To begin to answer the above question I gathered pricing, vintage, and rating data for almost sixteen hundred different red wines rated at or above 90-points. The wines are sourced from thirteen countries and every continent, except Antartica of course, with the results skewed towards the nine large producing areas listed below:
Argentina
Australia
Chile
France
Italy
Portugal
South Africa
Spain
U.S.
The data were sorted into individual bins by rating and plotted in graphical form as shown above right. The y-axis scale is in dollars and the x-axis is the rating. The y-axis is terminated at $1000 for ease of visualization but there are a handful of wines more expensive than this. The sixteen hundred wines have vintages from 1984-2022. There are very few 2023 reds currently on the market, so they have been excluded. Even though there is a significant amount of scatter in the pricing versus individual rating there is discernable increasing trend in price by higher rating. The trend line shown in blue increasing exponentially from left to right, intersects a 90-point red around $30 and the 100-point at $500 plus.
Below is a chart of the data highlighting the calculated mean (average), median (middle value), and mode (most frequent) wine prices by rating for all red wines and vintages in the data set. The median values are the most useful for comparison shopping purposes and I would suggest that this should be the highest price or ceiling one should pay for any given rated wine. Anything above that and you are just purchasing the shiny coat of paint that adds nothing to the quality of wine. When buying wine by rating the lowest price is the most economically sensical purchase to make. I will expand on that piece of advice below.
The three charts below are the same format as the one above but confined to bracketed vintages from 1984-2014, 2015-18, and 2019-2022. As one would expect and as stated earlier, aged or older wines are more expensive than their more recent counterparts.
The chart to the left summarizes the median price for the ratings and vintages shown above. Wines increase in price by rating and vintage. Recent wines with a lower rating are cheaper than older wines with higher ratings. Hopefully by taking rating and vintage into account a complicated foray into wine buying will become simple and easily actionable. Keep in mind that the median price should be the highest price paid for any rating and vintage.
The graph below shows wine prices by vintage. Price is on the y-axis and vintage is on the x-axis. Again, the y-axis is terminated at a lower price than the actual range just to keep visual aspects of the graph manageable. Like ratings the fitted curve trend to price versus vintage is exponential. Older wines cost more, a lot more than recent wines regardless of rating.

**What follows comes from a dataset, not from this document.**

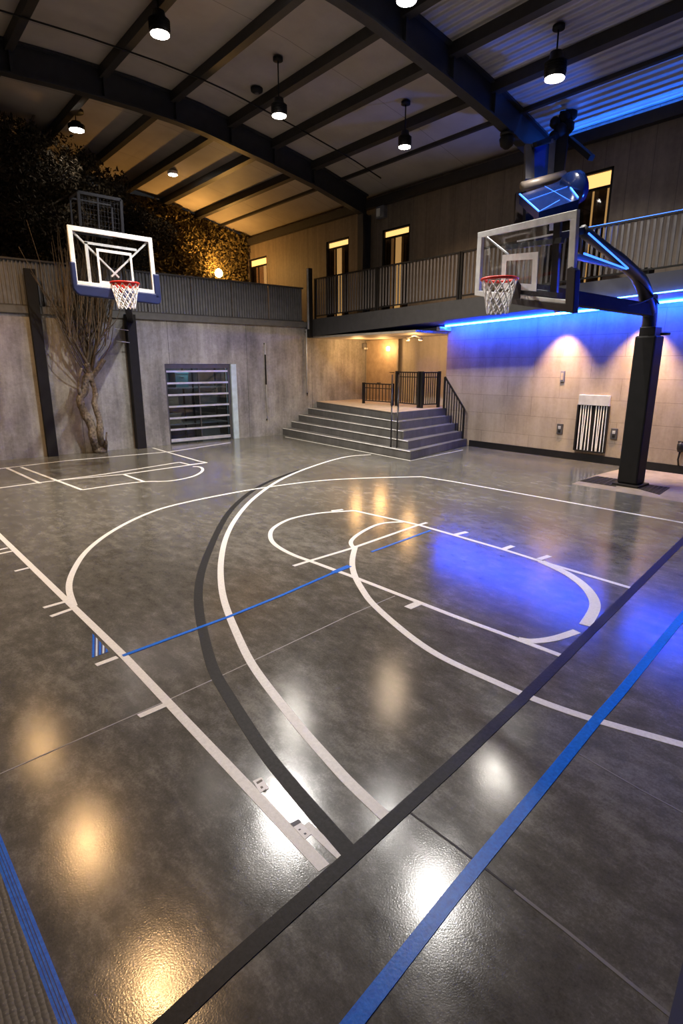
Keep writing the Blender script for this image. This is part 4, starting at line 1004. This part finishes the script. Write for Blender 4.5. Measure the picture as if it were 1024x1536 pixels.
def limb(bx, by, ex, ey, r0, sub=True):
    mx, my = bx+(ex-bx)*.45+rr.uniform(-6, 6), by+(ey-by)*.5
    Y0 = YT; Y1 = rr.uniform(14.55, 15.1)
    pts = arc([tp_(bx, by, Y0), tp_(mx, my, (Y0+Y1)/2), tp_(ex, ey, Y1)])
    n_ = len(pts); w.tube(pts, [r0*(1-.8*i/n_) for i in range(n_)], 5)
    return pts
for i in range(9):
    bx, by = rr.choice(bases); ex = [70, 88, 104, 118, 128, 136, 146, 158, 168][i]; ey = [440, 420, 430, 410, 400, 410, 430, 470, 480][i]
    pts = limb(bx, by, ex, ey, .045)
    for k in range(12):
        p = pts[rr.randint(4, len(pts)-2)]; e = p+Vector((rr.uniform(-.55, .55), rr.uniform(-.35, .1), rr.uniform(.5, 1.5)))
        e.y = min(e.y, 15.15); mid = (p+e)/2+Vector((rr.uniform(-.1, .1), 0, -.08))
        q = arc([p, mid, e]); w.tube(q, [.014*(1-.7*j/len(q)) for j in range(len(q))], 4, False)
for i in range(120):
    x0 = rr.uniform(95, 165); x1 = x0+(x0-130)*.35+rr.uniform(-12, 12)
    y0 = rr.uniform(455, 520); y1 = y0-rr.uniform(50, 130); Yq = rr.uniform(14.5, 15.1)
    q = arc([tp_(x0, y0, Yq), tp_((x0+x1)/2+rr.uniform(-4, 4), (y0+y1)/2, Yq), tp_(x1, y1, Yq)]); w.tube(q, [.011*(1-.6*j/len(q)) for j in range(len(q))], 4, False)
for (a, b, c) in (((128, 560), (95, 500), (40, 330)), ((130, 556), (82, 470), (28, 370)), ((140, 560), (164, 520), (170, 485))):
    q = arc([tp_(*a), tp_(*b, 14.7), tp_(*c, 14.6)]); w.tube(q, [.016*(1-.8*j/len(q)) for j in range(len(q))], 5)
w.build('branches', M['twig'], tr)

# ------------------------------------------------------------------ night sky, view
wd = bpy.data.worlds.new('night'); S.world = wd; wd.use_nodes = True
bg = wd.node_tree.nodes['Background']; bg.inputs[0].default_value = (.62, .6, .6, 1); bg.inputs[1].default_value = .02
S.view_settings.view_transform = 'Standard'; S.view_settings.look = 'None'; S.view_settings.exposure = 0.18; S.view_settings.gamma = 1; S.view_settings.use_curve_mapping = False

In a true to grifter life tale, The Billionaire’s Vinegar: The Mystery of the Worlds’s Most Expensive Bottle of Wine, by Benjamin Wallace details how expensive an old wine can get. Wallace describes how Hardy Rodenstock, allegedly discovered in France a stash of unopened 1787 Chateau Lafite Bordeaux supposedly purchased by Thomas Jefferson while living in Paris after the American Revolution. Rodenstock auctioned a bottle, at Christies, for the tidy sum of $156,000, or $157,000 depending on source, in 1985 to Malcomb Forbes via his son Christopher. In 2023 dollars that would come to $433,740. Rodenstock sold four more bottles to Bill Koch for $400,000 in 1987 or $1,074,378 in 2023 dollars. Old wines can be expensive, and the FBI says they were not only expensive they were also fake. I believe the Feds are still looking for Mr. Rodenstock.
Where do the least and most expensive wines come from? The charts below lists 9 of 11 top wine producing countries in the world and the median price of their wines, as they are priced in the U.S. The yellow highlight is the sorted column. China and Germany are number five and ten in wine production respectively, but little price and rating information is available for comparison purposes, as such they are omitted. Argentina ranks first with the most affordable wines across all outstanding to exceptional rankings. The U.S., mainly California, has the dubious distinction of having the most expensive wines across the 90-100-point ranking scale.

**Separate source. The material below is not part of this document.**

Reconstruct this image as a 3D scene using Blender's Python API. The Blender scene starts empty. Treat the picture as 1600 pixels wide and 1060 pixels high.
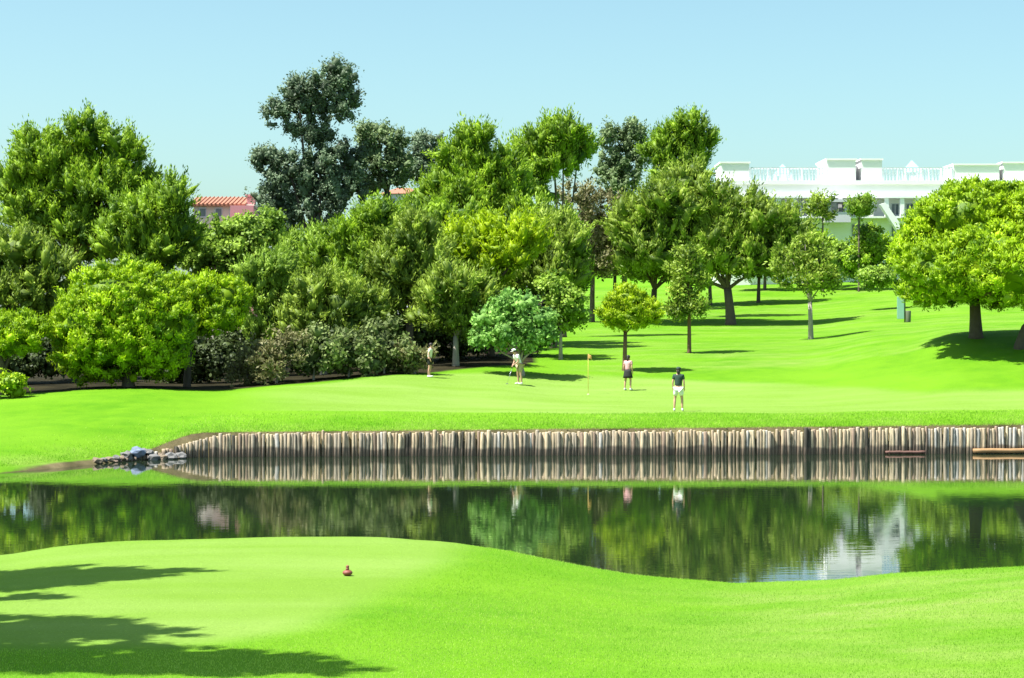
import bpy, bmesh, math, random
import numpy as np
from mathutils import Vector, noise
from mathutils.bvhtree import BVHTree

random.seed(7)
RNG = np.random.default_rng(11)
SC = bpy.context.scene
COL = SC.collection
R = math.radians

# ------------------------------------------------------------------ camera, sky, sun, exposure
CAM_Z, F, HOR = 4.8, 3200.0, 500.0
cam_d = bpy.data.cameras.new('camera')
cam_d.lens = 72.0
cam_d.sensor_width = 36.0
cam_d.shift_y = -30.0 / 1600.0
cam_d.clip_end = 9000
cam_d.clip_start = 0.5
cam = bpy.data.objects.new('camera', cam_d)
COL.objects.link(cam)
cam.location = (0, 0, CAM_Z)
cam.rotation_euler = (R(90), 0, 0)
SC.camera = cam

SUN_EL = 62.0
LIGHT_DIR = Vector((math.cos(R(SUN_EL)) * 0.95, math.cos(R(SUN_EL)) * 0.31, -math.sin(R(SUN_EL)))).normalized()
w = bpy.data.worlds.new('World')
SC.world = w
w.use_nodes = True
nt = w.node_tree
bg = nt.nodes['Background']
sky = nt.nodes.new('ShaderNodeTexSky')
sky.sky_type = 'NISHITA'
sky.sun_disc = False
sky.sun_elevation = R(SUN_EL)
sky.sun_rotation = math.atan2(-LIGHT_DIR.x, -LIGHT_DIR.y)
sky.air_density = 0.8
sky.dust_density = 1.8
sky.ozone_density = 1.5
mx = nt.nodes.new('ShaderNodeMix')
mx.data_type = 'RGBA'
mx.blend_type = 'MULTIPLY'
mx.inputs[0].default_value = 1.0
mx.inputs[7].default_value = (0.83, 1.0, 0.85, 1)
nt.links.new(sky.outputs[0], mx.inputs[6])
nt.links.new(mx.outputs[2], bg.inputs[0])
bg.inputs[1].default_value = 0.107
sun_d = bpy.data.lights.new('sun', 'SUN')
sun_d.energy = 5.0
sun_d.angle = R(0.5)
sun_d.color = (1.0, 0.975, 0.93)
sun = bpy.data.objects.new('sun', sun_d)
COL.objects.link(sun)
sun.rotation_euler = LIGHT_DIR.to_track_quat('-Z', 'Y').to_euler()
SC.view_settings.view_transform = 'Standard'
SC.view_settings.look = 'None'
SC.view_settings.exposure = 1.16
SC.view_settings.gamma = 1.0
SC.view_settings.use_curve_mapping = False
SC.cycles.max_bounces = 5
SC.cycles.diffuse_bounces = 2
SC.cycles.glossy_bounces = 3
SC.cycles.transmission_bounces = 3

# ------------------------------------------------------------------ helpers
def X_at(u, Y):
    return (u - 800.0) * Y / F

def Z_at(y, Y):
    return CAM_Z + (HOR - y) * Y / F

def tag(o, label=None, cat=None, group=None, kind=None):
    if label: o['label'] = label
    if cat: o['category'] = cat
    if group: o['group'] = group
    if kind: o['kind'] = kind
    return o

def link(name, me, mat=None, parent=None, loc=None):
    o = bpy.data.objects.new(name, me)
    COL.objects.link(o)
    if mat is not None and me is not None and len(me.materials) == 0:
        for m in (mat if isinstance(mat, (list, tuple)) else [mat]):
            me.materials.append(m)
    if parent is not None: o.parent = parent
    if loc is not None: o.location = loc
    return o

def empty(name, loc, label=None, cat=None, group=None, rz=0.0):
    o = bpy.data.objects.new(name, None)
    o.empty_display_size = 0.3
    COL.objects.link(o)
    o.location = loc
    o.rotation_euler = (0, 0, rz)
    return tag(o, label, cat, group)

def fast_mesh(name, verts, faces_n, smooth=False, tint=None):
    """verts (n,3); faces_n (m,k) integer array of k-gons"""
    me = bpy.data.meshes.new(name)
    v = np.ascontiguousarray(verts, dtype=np.float32)
    f = np.ascontiguousarray(faces_n, dtype=np.int32)
    m, k = f.shape
    me.vertices.add(len(v)); me.vertices.foreach_set('co', v.ravel())
    me.loops.add(m * k); me.loops.foreach_set('vertex_index', f.ravel())
    me.polygons.add(m)
    me.polygons.foreach_set('loop_start', np.arange(0, m * k, k, dtype=np.int32))
    me.polygons.foreach_set('loop_total', np.full(m, k, dtype=np.int32))
    if smooth: me.polygons.foreach_set('use_smooth', np.ones(m, dtype=bool))
    me.update(calc_edges=True)
    if tint is not None:
        a = me.attributes.new('tint', 'FLOAT', 'FACE')
        a.data.foreach_set('value', np.ascontiguousarray(tint, dtype=np.float32))
    return me

class MB:
    """collects simple solids into one mesh"""
    def __init__(s):
        s.bm = bmesh.new()
    def box(s, x0, x1, y0, y1, z0, z1, bevel=0.0):
        r = bmesh.ops.create_cube(s.bm, size=1.0)
        for v in r['verts']:
            v.co = Vector(((x0 + x1) / 2 + v.co.x * (x1 - x0), (y0 + y1) / 2 + v.co.y * (y1 - y0), (z0 + z1) / 2 + v.co.z * (z1 - z0)))
        if bevel > 0:
            es = list({e for v in r['verts'] for e in v.link_edges})
            bmesh.ops.bevel(s.bm, geom=es, offset=bevel, segments=2, affect='EDGES', profile=0.6)
        return s
    def tube(s, pts, radii, seg=8, cap=True):
        rings = []
        n = len(pts)
        pts = [Vector(p) for p in pts]
        for i, p in enumerate(pts):
            d = (pts[min(i + 1, n - 1)] - pts[max(i - 1, 0)])
            if d.length < 1e-6: d = Vector((0, 0, 1))
            d.normalize()
            a = Vector((0, 0, 1)) if abs(d.z) < 0.9 else Vector((1, 0, 0))
            x = d.cross(a).normalized(); y = d.cross(x).normalized()
            rings.append([s.bm.verts.new(p + (x * math.cos(t) + y * math.sin(t)) * radii[i]) for t in [2 * math.pi * k / seg for k in range(seg)]])
        for i in range(n - 1):
            for k in range(seg):
                a, b = rings[i], rings[i + 1]
                s.bm.faces.new((a[k], a[(k + 1) % seg], b[(k + 1) % seg], b[k]))
        if cap:
            s.bm.faces.new(rings[0][::-1]); s.bm.faces.new(rings[-1])
        return s
    def ellipsoid(s, c, r, sub=2, noise_amp=0.0, seed=0.0, fr=1.0):
        q = bmesh.ops.create_icosphere(s.bm, subdivisions=sub, radius=1.0)
        for v in q['verts']:
            k = 1.0
            if noise_amp:
                k += noise_amp * noise.noise(v.co * fr * 1.7 + Vector((seed, seed * 1.3, -seed)))
            v.co = Vector((c[0] + v.co.x * r[0] * k, c[1] + v.co.y * r[1] * k, c[2] + v.co.z * r[2] * k))
        return s
    def mesh(s, name, smooth=False):
        bmesh.ops.recalc_face_normals(s.bm, faces=s.bm.faces)
        me = bpy.data.meshes.new(name)
        s.bm.to_mesh(me); s.bm.free()
        if smooth:
            for p in me.polygons: p.use_smooth = True
        return me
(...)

Finally, how much should you spend on a bottle or wine? The best way that I know how to answer that question is to describe my wine buying strategy which, incidentally, may not be the best way to buy wine.

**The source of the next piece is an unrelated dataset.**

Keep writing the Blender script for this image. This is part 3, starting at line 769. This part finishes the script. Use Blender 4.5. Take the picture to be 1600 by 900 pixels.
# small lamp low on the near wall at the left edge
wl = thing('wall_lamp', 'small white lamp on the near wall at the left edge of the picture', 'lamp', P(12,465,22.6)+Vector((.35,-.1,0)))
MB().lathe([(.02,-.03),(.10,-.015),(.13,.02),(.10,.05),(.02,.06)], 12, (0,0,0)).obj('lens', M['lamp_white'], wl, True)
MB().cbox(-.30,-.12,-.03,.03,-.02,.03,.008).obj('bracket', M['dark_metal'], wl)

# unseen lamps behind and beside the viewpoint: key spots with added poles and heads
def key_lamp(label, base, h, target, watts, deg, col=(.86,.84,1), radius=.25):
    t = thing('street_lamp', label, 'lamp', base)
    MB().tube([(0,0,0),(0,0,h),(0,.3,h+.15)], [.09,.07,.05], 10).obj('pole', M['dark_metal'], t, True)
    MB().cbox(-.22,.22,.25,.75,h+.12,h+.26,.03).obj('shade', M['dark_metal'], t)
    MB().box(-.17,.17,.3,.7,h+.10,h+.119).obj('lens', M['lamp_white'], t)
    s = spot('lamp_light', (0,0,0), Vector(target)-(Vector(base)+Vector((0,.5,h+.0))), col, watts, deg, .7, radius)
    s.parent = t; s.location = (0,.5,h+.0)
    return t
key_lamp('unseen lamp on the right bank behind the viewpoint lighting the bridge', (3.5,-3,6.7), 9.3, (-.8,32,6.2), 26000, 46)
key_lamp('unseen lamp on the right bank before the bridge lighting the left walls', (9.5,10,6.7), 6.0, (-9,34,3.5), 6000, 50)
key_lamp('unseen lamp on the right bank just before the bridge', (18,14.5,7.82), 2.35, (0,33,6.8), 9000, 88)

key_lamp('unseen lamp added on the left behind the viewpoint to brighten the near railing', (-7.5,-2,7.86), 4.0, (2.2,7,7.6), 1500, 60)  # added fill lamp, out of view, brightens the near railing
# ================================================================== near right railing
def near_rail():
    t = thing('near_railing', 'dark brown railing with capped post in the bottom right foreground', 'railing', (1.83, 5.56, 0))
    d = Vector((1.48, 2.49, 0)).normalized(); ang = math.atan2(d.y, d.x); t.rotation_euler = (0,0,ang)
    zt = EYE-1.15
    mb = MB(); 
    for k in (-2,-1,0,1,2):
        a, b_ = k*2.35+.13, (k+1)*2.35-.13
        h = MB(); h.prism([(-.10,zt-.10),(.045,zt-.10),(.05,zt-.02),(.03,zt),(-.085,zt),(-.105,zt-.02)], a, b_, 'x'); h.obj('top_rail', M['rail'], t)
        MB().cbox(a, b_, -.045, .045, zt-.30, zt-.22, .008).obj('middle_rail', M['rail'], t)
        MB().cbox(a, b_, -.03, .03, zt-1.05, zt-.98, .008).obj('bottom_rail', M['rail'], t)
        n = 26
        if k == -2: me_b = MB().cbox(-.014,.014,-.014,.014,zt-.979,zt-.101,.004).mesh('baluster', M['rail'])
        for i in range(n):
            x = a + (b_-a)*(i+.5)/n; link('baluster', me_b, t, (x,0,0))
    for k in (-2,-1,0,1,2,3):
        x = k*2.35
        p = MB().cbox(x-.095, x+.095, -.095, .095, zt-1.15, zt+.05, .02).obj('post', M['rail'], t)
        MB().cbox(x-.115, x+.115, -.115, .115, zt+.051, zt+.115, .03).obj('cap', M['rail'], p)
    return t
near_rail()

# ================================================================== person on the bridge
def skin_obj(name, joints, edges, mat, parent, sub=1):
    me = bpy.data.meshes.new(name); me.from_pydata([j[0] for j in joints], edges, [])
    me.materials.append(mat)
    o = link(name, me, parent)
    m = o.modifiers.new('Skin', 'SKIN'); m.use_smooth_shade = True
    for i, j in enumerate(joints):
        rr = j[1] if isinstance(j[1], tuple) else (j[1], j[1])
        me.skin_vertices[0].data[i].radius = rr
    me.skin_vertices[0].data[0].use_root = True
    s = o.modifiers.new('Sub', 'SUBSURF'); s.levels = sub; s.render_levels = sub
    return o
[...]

The short description of that strategy is that I like drinking red wine, but I really hate paying a lot for the privilege. To expand on that, first start with the ratings. Without the ratings you are buying blind. Most wines are unrated. If they are rated, they usually will only have one rating in which case you need to have a good feel for how the rater’s judgement fits in with your tastes in wine. Robert Parker is my personal choice. His ratings closely match my own. If he hasn’t rated a bottle of wine, I give it a pass. In the ten years or so that I have been depending on his ratings he has only let me down twice. Both times I felt his ratings were too high, which brings up a useful caution. When you run across a highly rated wine that is less expensive than normal there is a good chance that the rating should be lower than stated rather than you are getting a great deal on a great wine. The second part of purchasing wine is to recognize that for any given varietal whether a cab, a merlot, or whatever, a similar rating should provide similar tastes and aromas for that varietal regardless of where it came from or who produced it. I get a lot of grief for this statement but I’m sticking with it. If you accept this premise, then it really makes sense to buy the least expensive wine available for any given rating. In 2023 that means you will be drinking wine from Argentina, Chile, and Spain. A few years ago, Portugal produced some great inexpensive wines but that has changed dramatically since 2021. U.S. wines, California wines in particular, are good, exceptionally good even but overpriced. No bang for the buck in Napa.
Using this strategy, I consistently buy 90-91-point, occasionally 92–93-point wines ranging in price from $9-17 per bottle. 94-point and higher rated wines are generally beyond what I’m willing to pay. Cheers.